Objections Rule to Be Released (?) and a Recap on “Contacting Your Representatives”

This came across me email from the LM Tribune online here.

The U.S. Forest Service is changing the process by which citizens can challenge timber sales and other actions.

Under the new guidelines, which are expected to be unveiled this week, people who want to challenge agency actions will be required to fully participate in the public review process and file formal objections prior to forest supervisors making final decisions.

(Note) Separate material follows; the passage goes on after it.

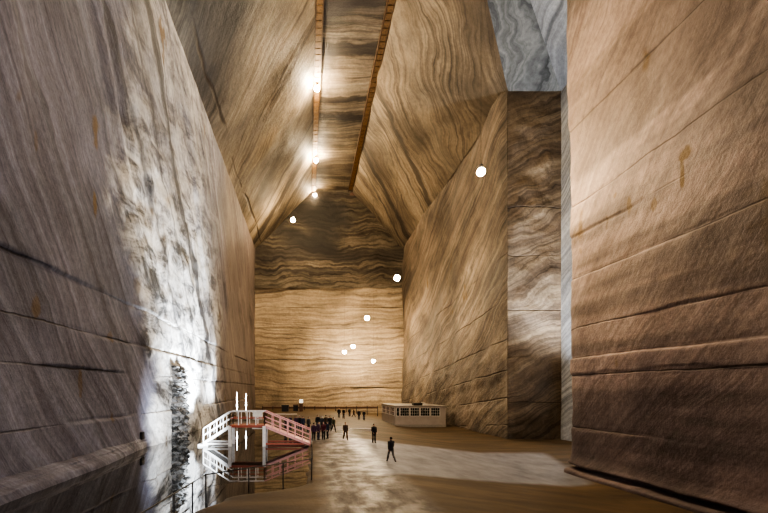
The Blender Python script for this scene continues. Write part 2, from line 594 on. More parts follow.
m_pale2 = salt('salt_pale_slope', (.2, .35, 1), (.9, -.4, 0), dk(PALE, .62), bs=.5, warp=2.5, wscale=.06, warp2=.4, tstretch=.05, fine=4, contrast=1.7, bump=.4, mottle=.25)
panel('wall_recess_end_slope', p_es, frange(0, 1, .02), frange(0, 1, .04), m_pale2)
panel('ceiling_recess', lambda x, y: (x, y, ZC), [C1 - .3, 12.5, 13.4, 14.5], frange(-20, 37, 2), m_ceil)


# near pillar on the right: face X = XP, corner at YP, then its end face
def p_near(t, z):
    R = .3
    XP = 19.9 + .34 * (1 - sstep(0, 34, z))
    d = 0
    y0 = YP
    if t < y0 - R:
        x, y, nx, ny = XP, t, -1, 0
    elif t < y0 - R + R * math.pi / 2:
        a = (t - (y0 - R)) / R
        x, y, nx, ny = XP + R - R * math.cos(a), y0 - R + R * math.sin(a), -math.cos(a), math.sin(a)
    else:
        x, y, nx, ny = XP + R + (t - (y0 - R + R * math.pi / 2)), y0, 0, 1
    face = 1 - sstep(y0 - 1.5, y0, t)
    d += fbm(t, 4, z, .07, 3) * .28 * (.25 + .75 * face) + fbm(t, 1, z, .6, 4) * .06
    d += ledges(t, z, NC, .07, 2.7) + .05 * sstep(6.0, 6.1, z + fbm(t, 0, 3, .3, 3) * .3) * (1 - sstep(7.1, 7.2, z))
    d += .28 * (1 - sstep(-.9, -.2, z + fbm(t, 0, 3, .35, 3) * .25)) + .25 * (1 - sstep(-1.25, -1.15, z)) - .7 * math.exp(-((z + 1.02 + fbm(t, 0, 5, .4, 3) * .12) / .13) ** 2)
    return (x + nx * d, y + ny * d, z)


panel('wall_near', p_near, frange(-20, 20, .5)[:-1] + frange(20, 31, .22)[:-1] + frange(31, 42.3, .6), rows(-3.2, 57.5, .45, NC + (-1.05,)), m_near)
# back end of the chamber behind the viewer
panel('wall_back', lambda x, z: (x, -20 + fbm(x, 1, z, .1, 3) * .3, z), frange(XL - 1, XE + 1, 1.5), frange(-3, 59, 1.5), m_far)

# ------------------------------------------------------------------ floor and pond
POND = [(-16, -22), (-5.2, -22), (-4.9, 9), (-4.6, 14), (-4.35, 16.2), (-3.6, 18.0), (-2.3, 19.0), (-.6, 19.9), (.05, 20.8), (.25, 28), (.15, 37), (.0, 46), (-2.5, 51.5), (-7, 53), (-16, 54)]


def pond_d(x, y):
    """signed distance to the shoreline, positive in the pond"""
    ins = False
    best = 1e9
    n = len(POND)
    for i in range(n):
        x0, y0 = POND[i]
        x1, y1 = POND[(i + 1) % n]
        if (y0 > y) != (y1 > y) and x < (x1 - x0) * (y - y0) / (y1 - y0) + x0:
            ins = not ins
        dx, dy = x1 - x0, y1 - y0
        t = max(0, min(1, ((x - x0) * dx + (y - y0) * dy) / (dx * dx + dy * dy)))
        best = min(best, (x - x0 - t * dx) ** 2 + (y - y0 - t * dy) ** 2)
    return math.sqrt(best) * (1 if ins else -1)


def floor_h(x, y):
    d = pond_d(x, y) + fbm(x, y, 2, .5, 3) * .25 if x < 3 else -9
    z = fz(x) + fbm(x, y, 0, .15, 3) * .035
    return z - 1.0 * sstep(-.25, 1.4, d)


fxs = frange(-15.5, -7, .7)[:-1] + frange(-7, 1.6, .2)[:-1] + frange(1.6, 33, .5)
fys = frange(-21, 8, .8)[:-1] + frange(8, 56, .25)[:-1] + frange(56, 110, .7)
n = NT('mine_floor')
P = n.pos()
X, Y, Z = n.xyz(P)
warp = n.math('MULTIPLY', n.math('SUBTRACT', n.noise(P, .25, 4, .6), .5), 5.0)
# ochre mud
mud = n.ramp(n.noise(n.comb(n.math('MULTIPLY', X, .25), Y, 0.), .55, 7, .62), [(.3, (.036, .023, .012)), (.5, (.072, .046, .022)), (.7, (.12, .078, .040))])
# grey swept salt
gs = n.ramp(n.noise(n.comb(X, n.math('MULTIPLY', Y, .6), 1.), .7, 7, .65), [(.3, (.10, .098, .108)), (.5, (.165, .162, .178)), (.7, (.23, .228, .245))])
# worn, wet walkway
pw = n.ramp(n.noise(n.comb(X, n.math('MULTIPLY', Y, .35), 4.), 1.1, 8, .68), [(.3, (.035, .028, .025)), (.5, (.085, .069, .060)), (.68, (.17, .145, .128))])
xa = n.math('ADD', X, n.math('MULTIPLY', warp, .35))
ya = n.math('ADD', Y, n.math('MULTIPLY', warp, .28))
walk = n.math('MULTIPLY', n.mrange(xa, .2, 1.4), n.mrange(xa, 4.6, 6.0, 1., 0.))
walk = n.math('MULTIPLY', walk, n.mrange(ya, 64, 46, 0., 1.))
# the grey area narrows towards the recess
grey = n.math('MULTIPLY', n.mrange(n.math('SUBTRACT', ya, n.math('MULTIPLY', X, .26)), 21.2, 22.0), n.mrange(ya, 41, 39, 0., 1.))
grey = n.math('MULTIPLY', grey, n.mrange(xa, 3.0, 4.6))
edge = n.math('ADD', X, n.math('MULTIPLY', n.math('SUBTRACT', ya, 30.), -.35))
grey = n.math('MULTIPLY', grey, n.mrange(edge, 20.8, 19.8, 0., 1.))
col = n.mix(walk, mud, pw)
col = n.mix(grey, col, gs)
n.col(col)
wet = n.math('MULTIPLY', n.mrange(n.noise(P, .8, 5, .6), .40, .62), walk)
rg = n.math('SUBTRACT', .66, n.math('MULTIPLY', wet, .24))
n.p.inputs['Specular IOR Level'].default_value = .3
rg = n.math('MULTIPLY_ADD', grey, -.10, rg)
n.rough(rg)
n.bump(n.noise(n.comb(X, n.math('MULTIPLY', Y, .5), 2.), 1.6, 8, .65), .35, .12)
m_floor = n.m
struct(panel('floor', lambda x, y: (x, y, floor_h(x, y)), fxs, fys, m_floor))

n = NT('brine')
n.col((.012, .013, .013))
n.rough(.015)
n.p.inputs['IOR'].default_value = 2.1
n.p.inputs['Specular IOR Level'].default_value = .5
n.bump(n.noise(n.pos(), 1.2, 2, .5), .015, .05)
m_water = n.m
bm = bmesh.new()
vs = [bm.verts.new(p) for p in ((XL - .5, -21, WATER), (1.0, -21, WATER), (1.0, 55, WATER), (XL - .5, 55, WATER))]
bm.faces.new(vs)
w = build('water', bm, m_water)
struct(w, 'still dark mirror-like pond beside the left wall', 'pond')

# ------------------------------------------------------------------ plain materials
m_white = plain('white_paint', (.78, .77, .75), .45)
m_redglow = plain('red_glow_tint', (.34, .075, .04), .5)  # reddish light on the bridge middle, put into the colour
m_pinkglow = plain('pink_glow_tint', (.70, .36, .36), .45)  # white ramp and rails with the red glow painted into them
m_orange = plain('orange_wood', (.30, .11, .045), .6)
m_dmetal = plain('dark_steel', (.035, .033, .032), .45, .6)
m_wood = plain('catwalk_wood', (.07, .034, .012), .7, var=.35, scale=3)
m_wood2 = plain('catwalk_plank_wood', (.16, .085, .028), .7, var=.35, scale=3)
m_cable = plain('cable_black', (.015, .015, .015), .6)
m_kiosk = plain('kiosk_wall_paint', (.36, .31, .27), .6, var=.08, scale=1)
m_kroof = plain('kiosk_roof_paint', (.28, .25, .22), .6)
m_frame = plain('window_frame_paint', (.66, .60, .54), .5)
m_glass = plain('dark_glass', (.012, .020, .018), .12, var=.3)
m_glass2 = plain('pale_glass', (.17, .14, .15), .2, var=.2)
m_dark = plain('dark_box_paint', (.012, .010, .010), .5)
m_conc = plain('pale_kerb', (.55, .50, .46), .7)
m_booth = plain('booth_brown', (.10, .05, .035), .7)
WARM = (1.0, .79, .52)
m_globe = plain('lamp_globe_warm', (.9, .8, .6), .3, emit=WARM, power=1.0)
m_cool = plain('light_tube_white', (.9, .9, .95), .3, emit=(.86, .93, 1.0), power=40)


def warm(power):
    key = 'lamp_globe_%d' % power
    if key in D.materials:
        return D.materials[key]
    return plain(key, (.9, .8, .6), .3, emit=WARM, power=power)


# ------------------------------------------------------------------ catwalks along the ceiling strip
def catwalk(x, w, y0, y1, label, lean=0):
    root = empty('ceiling_catwalk', (x, y0, ZC - .45))
    tag(root, label, 'catwalk', 'wooden catwalks under the ceiling')
    L = y1 - y0
    for s in (-1, 1):
        bm = bmesh.new()
        box(bm, s * w / 2 - .09, s * w / 2 + .09, 0, L, -.14, .55)
        build('side_beam', bm, m_wood, root)
    bm = bmesh.new()
    for k in range(int(L / 1.15)):
        y = .3 + k * 1.15
        box(bm, -w / 2, w / 2, y, y + .98, -.06, .06)
    build('slats', bm, m_wood2, root)
    return root


catwalk(C0 + .15, 1.0, -18, 106.5, 'narrow wooden catwalk carrying lamps along left edge of the ceiling strip')
catwalk(C1 - .15, 1.0, -18, 106.0, 'narrow wooden catwalk without lamps along right edge of the ceiling strip')
bm = bmesh.new()
box(bm, -.6, 13.5, -.35, .35, -.45, .45, .04)
o = build('cross_beam', bm, m_booth)
o.location = (0, 106.6, ZC - .95)
tag(o, 'dark timber beam across the far end of the ceiling strip', 'beam')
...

Some of you may remember that I wrote my Senators asking why this had been requested by Congress last year and still hadn’t been completed. That was part of the post here Paid Gladiators and Unpaid Peacemakers: There Must Be a Better Way.”

Here is what happened:

Senator Udall’s office first wrote back and said they received my email. In about six weeks they sent a copy of a letter they sent to the Chief asking about it and for the Forest Service to write me back (I expect this became “controlled correspondence”). I never heard from the Forest Service, but if the objections rule is coming out, that’s what I wanted. As I noted before, they had a place for natural resources in their drop down menu.

Senator Bennett’s office never wrote back to say they received my email. About a month and a half in they sent a form letter saying that they noted my concerns and would take them into consideration (which actually wasn’t the point). This office’s dropdown didn’t have a place for natural resources so I had to select “environment.” For the State of Colorado. Really.

They are both in the same party, so it appears that it’s not a partisan issue.
Ed had mentioned in a previous comment here

In response to your great suggestion about working with (talking to) our fed reps, I have to share from an Idaho perspective. As you likely know, Idaho has gone totally to the right, with extreme GOP control at all levels, county, school boards, House and Senate. OK, I accept that we of the other persuasion are vastly outnumbered.
But I have, on a few occasions, emailed my federal reps in DC. Their electronic sites are a real test of how determined you are to finish. Layer after layer of background and categories before you can insert your message. And you go through this again and again, each time you want to confer. Can’t help but wonder if all this preliminary junk is really intended to screen us out so we won’t “bother them”.
And knowing that I and “them” are so politically separated, my efforts are half-hearted. Tried the phone a few times, but again how many comments to some intern answering the phone are really passed accurately to the congressmen or senators. Doubtful.
A real challenge to be an environmental Democrat in Idaho.

I know some of the rural economic groups have training in working with elected officials and even trips to DC, I wonder if some information is written down that could be shared here about how to work with Congressional folk? The retired feds may have some pent-up desire for this… but in some cases it has to be them who will have to find solutions to the problems we’ve identified.

One Comment

  1. Bother “them”. No bother. Just learn what a constituent is.
    A. Worked on the last campaign, registering voters, phone bank, soliciting and making donatations,
    B. Put an X in the box next to the winning candidate’s name.
    C. Voted in the last election,
    D. Is registered to vote,
    E. A citizen who lives in the geographic area,
    F. Anyone who lives in the geographic area,
    G. Anyone who lives in One of the states or territories of the United States?

    Please pass the sarcastic seasoning.